── Extracted material ──

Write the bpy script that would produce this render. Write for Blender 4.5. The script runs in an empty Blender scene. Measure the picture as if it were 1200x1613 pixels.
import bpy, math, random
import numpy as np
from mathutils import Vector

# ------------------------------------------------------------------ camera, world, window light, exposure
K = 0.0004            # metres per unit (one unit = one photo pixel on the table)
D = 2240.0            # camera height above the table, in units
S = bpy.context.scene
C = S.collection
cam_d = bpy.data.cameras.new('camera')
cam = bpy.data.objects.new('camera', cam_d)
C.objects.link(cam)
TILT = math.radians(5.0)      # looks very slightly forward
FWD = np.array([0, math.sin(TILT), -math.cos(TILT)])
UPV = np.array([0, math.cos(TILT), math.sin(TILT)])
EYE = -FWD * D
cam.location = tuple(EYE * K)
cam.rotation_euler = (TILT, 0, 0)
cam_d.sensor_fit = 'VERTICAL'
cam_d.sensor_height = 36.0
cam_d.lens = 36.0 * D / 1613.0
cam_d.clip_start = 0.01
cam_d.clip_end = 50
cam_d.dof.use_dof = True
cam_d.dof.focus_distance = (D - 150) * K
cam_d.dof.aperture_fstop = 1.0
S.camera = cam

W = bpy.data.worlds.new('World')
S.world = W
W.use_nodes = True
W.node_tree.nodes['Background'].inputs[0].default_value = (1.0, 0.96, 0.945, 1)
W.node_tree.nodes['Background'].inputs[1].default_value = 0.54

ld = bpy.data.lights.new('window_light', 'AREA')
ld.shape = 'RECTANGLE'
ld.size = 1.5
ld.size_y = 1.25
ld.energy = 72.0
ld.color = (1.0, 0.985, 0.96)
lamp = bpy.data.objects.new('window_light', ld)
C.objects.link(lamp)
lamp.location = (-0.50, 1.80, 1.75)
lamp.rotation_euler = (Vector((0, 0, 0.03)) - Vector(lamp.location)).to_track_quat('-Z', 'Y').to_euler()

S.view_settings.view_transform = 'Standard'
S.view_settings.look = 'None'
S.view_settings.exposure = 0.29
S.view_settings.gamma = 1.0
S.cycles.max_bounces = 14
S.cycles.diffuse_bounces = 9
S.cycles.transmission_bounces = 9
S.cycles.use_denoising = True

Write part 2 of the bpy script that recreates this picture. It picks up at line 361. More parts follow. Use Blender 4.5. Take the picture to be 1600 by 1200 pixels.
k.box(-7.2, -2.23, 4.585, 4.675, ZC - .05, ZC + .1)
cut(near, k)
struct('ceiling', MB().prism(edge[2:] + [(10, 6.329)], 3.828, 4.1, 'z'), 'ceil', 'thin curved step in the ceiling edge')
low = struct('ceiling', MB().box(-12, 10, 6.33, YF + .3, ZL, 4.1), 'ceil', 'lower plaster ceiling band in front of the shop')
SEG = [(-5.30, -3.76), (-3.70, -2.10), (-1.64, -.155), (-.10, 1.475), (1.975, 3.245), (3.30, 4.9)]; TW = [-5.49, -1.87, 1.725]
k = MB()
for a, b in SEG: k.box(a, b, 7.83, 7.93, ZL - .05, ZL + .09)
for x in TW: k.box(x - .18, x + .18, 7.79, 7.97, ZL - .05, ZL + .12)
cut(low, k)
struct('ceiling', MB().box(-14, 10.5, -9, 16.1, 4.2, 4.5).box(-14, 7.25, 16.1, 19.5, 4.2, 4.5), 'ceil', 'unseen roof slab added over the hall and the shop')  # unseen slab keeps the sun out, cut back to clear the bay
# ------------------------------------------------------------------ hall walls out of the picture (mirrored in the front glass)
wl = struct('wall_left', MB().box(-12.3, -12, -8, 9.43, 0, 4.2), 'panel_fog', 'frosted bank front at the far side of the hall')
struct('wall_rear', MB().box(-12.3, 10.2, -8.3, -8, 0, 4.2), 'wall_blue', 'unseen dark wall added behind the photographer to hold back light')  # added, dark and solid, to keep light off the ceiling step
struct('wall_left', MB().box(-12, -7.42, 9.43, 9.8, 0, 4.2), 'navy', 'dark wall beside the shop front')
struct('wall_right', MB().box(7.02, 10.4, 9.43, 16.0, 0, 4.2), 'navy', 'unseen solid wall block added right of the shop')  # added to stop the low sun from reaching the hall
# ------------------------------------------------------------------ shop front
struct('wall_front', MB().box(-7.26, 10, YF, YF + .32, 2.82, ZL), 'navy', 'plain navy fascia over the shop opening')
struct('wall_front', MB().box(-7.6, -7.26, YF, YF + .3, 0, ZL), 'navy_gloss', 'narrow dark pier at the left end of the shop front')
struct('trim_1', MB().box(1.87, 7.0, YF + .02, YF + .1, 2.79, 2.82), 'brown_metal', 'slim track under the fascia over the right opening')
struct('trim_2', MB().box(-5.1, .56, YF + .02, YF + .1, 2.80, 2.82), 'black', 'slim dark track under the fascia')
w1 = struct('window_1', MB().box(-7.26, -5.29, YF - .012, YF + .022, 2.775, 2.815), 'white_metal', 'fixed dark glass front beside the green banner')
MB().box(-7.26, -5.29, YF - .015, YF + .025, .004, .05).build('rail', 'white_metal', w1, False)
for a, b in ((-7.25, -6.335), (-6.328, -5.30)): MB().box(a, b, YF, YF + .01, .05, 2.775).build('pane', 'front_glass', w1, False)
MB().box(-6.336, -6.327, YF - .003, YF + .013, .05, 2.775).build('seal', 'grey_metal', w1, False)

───

_Task statement_. Look through the entries above; copy every line holding the string "pixels".

_Completed exercise_.
Write the bpy script that would produce this render. Write for Blender 4.5. The script runs in an empty Blender scene. Measure the picture as if it were 1200x1613 pixels.
Write part 2 of the bpy script that recreates this picture. It picks up at line 361. More parts follow. Use Blender 4.5. Take the picture to be 1600 by 1200 pixels.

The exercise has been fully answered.